• **Data extract**
········

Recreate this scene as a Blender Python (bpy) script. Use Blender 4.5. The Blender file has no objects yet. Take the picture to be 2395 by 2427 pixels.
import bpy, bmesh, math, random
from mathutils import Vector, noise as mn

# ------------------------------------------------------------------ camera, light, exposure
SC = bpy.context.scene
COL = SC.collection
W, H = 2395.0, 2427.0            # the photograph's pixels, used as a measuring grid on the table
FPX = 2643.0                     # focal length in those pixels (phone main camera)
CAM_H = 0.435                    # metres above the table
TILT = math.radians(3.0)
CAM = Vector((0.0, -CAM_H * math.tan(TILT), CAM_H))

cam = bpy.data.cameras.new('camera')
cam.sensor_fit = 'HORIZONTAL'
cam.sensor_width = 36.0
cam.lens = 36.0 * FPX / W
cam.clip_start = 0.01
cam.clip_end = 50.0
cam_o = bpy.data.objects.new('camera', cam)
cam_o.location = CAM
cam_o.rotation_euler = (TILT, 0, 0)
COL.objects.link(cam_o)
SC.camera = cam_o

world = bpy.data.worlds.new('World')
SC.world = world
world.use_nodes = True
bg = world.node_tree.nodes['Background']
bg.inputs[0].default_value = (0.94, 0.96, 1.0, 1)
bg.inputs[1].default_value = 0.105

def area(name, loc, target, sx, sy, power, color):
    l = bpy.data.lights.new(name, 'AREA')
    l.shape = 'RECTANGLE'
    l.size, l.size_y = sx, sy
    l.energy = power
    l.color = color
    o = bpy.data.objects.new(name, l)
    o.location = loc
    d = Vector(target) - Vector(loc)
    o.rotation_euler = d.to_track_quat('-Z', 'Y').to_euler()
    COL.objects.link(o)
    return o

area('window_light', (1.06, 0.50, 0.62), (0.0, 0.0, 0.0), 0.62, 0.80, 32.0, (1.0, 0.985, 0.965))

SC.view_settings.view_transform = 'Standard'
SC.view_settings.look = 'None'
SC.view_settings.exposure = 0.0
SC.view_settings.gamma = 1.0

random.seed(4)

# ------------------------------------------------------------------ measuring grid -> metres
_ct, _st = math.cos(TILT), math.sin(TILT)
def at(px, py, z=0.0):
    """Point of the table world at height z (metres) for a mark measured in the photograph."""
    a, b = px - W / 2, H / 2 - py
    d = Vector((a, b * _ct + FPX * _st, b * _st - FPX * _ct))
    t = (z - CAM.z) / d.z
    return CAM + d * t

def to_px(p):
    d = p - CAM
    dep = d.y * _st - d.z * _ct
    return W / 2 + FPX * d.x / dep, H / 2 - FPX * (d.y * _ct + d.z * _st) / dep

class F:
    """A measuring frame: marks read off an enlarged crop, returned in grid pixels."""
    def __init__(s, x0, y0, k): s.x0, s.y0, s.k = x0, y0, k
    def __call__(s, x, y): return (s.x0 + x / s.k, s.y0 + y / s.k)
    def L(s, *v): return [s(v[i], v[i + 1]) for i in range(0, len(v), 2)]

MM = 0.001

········

• **Task objective**
Output the complete data exactly as written.

• **Final result**
Recreate this scene as a Blender Python (bpy) script. Use Blender 4.5. The Blender file has no objects yet. Take the picture to be 2395 by 2427 pixels.
import bpy, bmesh, math, random
from mathutils import Vector, noise as mn

# ------------------------------------------------------------------ camera, light, exposure
SC = bpy.context.scene
COL = SC.collection
W, H = 2395.0, 2427.0            # the photograph's pixels, used as a measuring grid on the table
FPX = 2643.0                     # focal length in those pixels (phone main camera)
CAM_H = 0.435                    # metres above the table
TILT = math.radians(3.0)
CAM = Vector((0.0, -CAM_H * math.tan(TILT), CAM_H))

cam = bpy.data.cameras.new('camera')
cam.sensor_fit = 'HORIZONTAL'
cam.sensor_width = 36.0
cam.lens = 36.0 * FPX / W
cam.clip_start = 0.01
cam.clip_end = 50.0
cam_o = bpy.data.objects.new('camera', cam)
cam_o.location = CAM
cam_o.rotation_euler = (TILT, 0, 0)
COL.objects.link(cam_o)
SC.camera = cam_o

world = bpy.data.worlds.new('World')
SC.world = world
world.use_nodes = True
bg = world.node_tree.nodes['Background']
bg.inputs[0].default_value = (0.94, 0.96, 1.0, 1)
bg.inputs[1].default_value = 0.105

def area(name, loc, target, sx, sy, power, color):
    l = bpy.data.lights.new(name, 'AREA')
    l.shape = 'RECTANGLE'
    l.size, l.size_y = sx, sy
    l.energy = power
    l.color = color
    o = bpy.data.objects.new(name, l)
    o.location = loc
    d = Vector(target) - Vector(loc)
    o.rotation_euler = d.to_track_quat('-Z', 'Y').to_euler()
    COL.objects.link(o)
    return o

area('window_light', (1.06, 0.50, 0.62), (0.0, 0.0, 0.0), 0.62, 0.80, 32.0, (1.0, 0.985, 0.965))

SC.view_settings.view_transform = 'Standard'
SC.view_settings.look = 'None'
SC.view_settings.exposure = 0.0
SC.view_settings.gamma = 1.0

random.seed(4)

# ------------------------------------------------------------------ measuring grid -> metres
_ct, _st = math.cos(TILT), math.sin(TILT)
def at(px, py, z=0.0):
    """Point of the table world at height z (metres) for a mark measured in the photograph."""
    a, b = px - W / 2, H / 2 - py
    d = Vector((a, b * _ct + FPX * _st, b * _st - FPX * _ct))
    t = (z - CAM.z) / d.z
    return CAM + d * t

def to_px(p):
    d = p - CAM
    dep = d.y * _st - d.z * _ct
    return W / 2 + FPX * d.x / dep, H / 2 - FPX * (d.y * _ct + d.z * _st) / dep

class F:
    """A measuring frame: marks read off an enlarged crop, returned in grid pixels."""
    def __init__(s, x0, y0, k): s.x0, s.y0, s.k = x0, y0, k
    def __call__(s, x, y): return (s.x0 + x / s.k, s.y0 + y / s.k)
    def L(s, *v): return [s(v[i], v[i + 1]) for i in range(0, len(v), 2)]

MM = 0.001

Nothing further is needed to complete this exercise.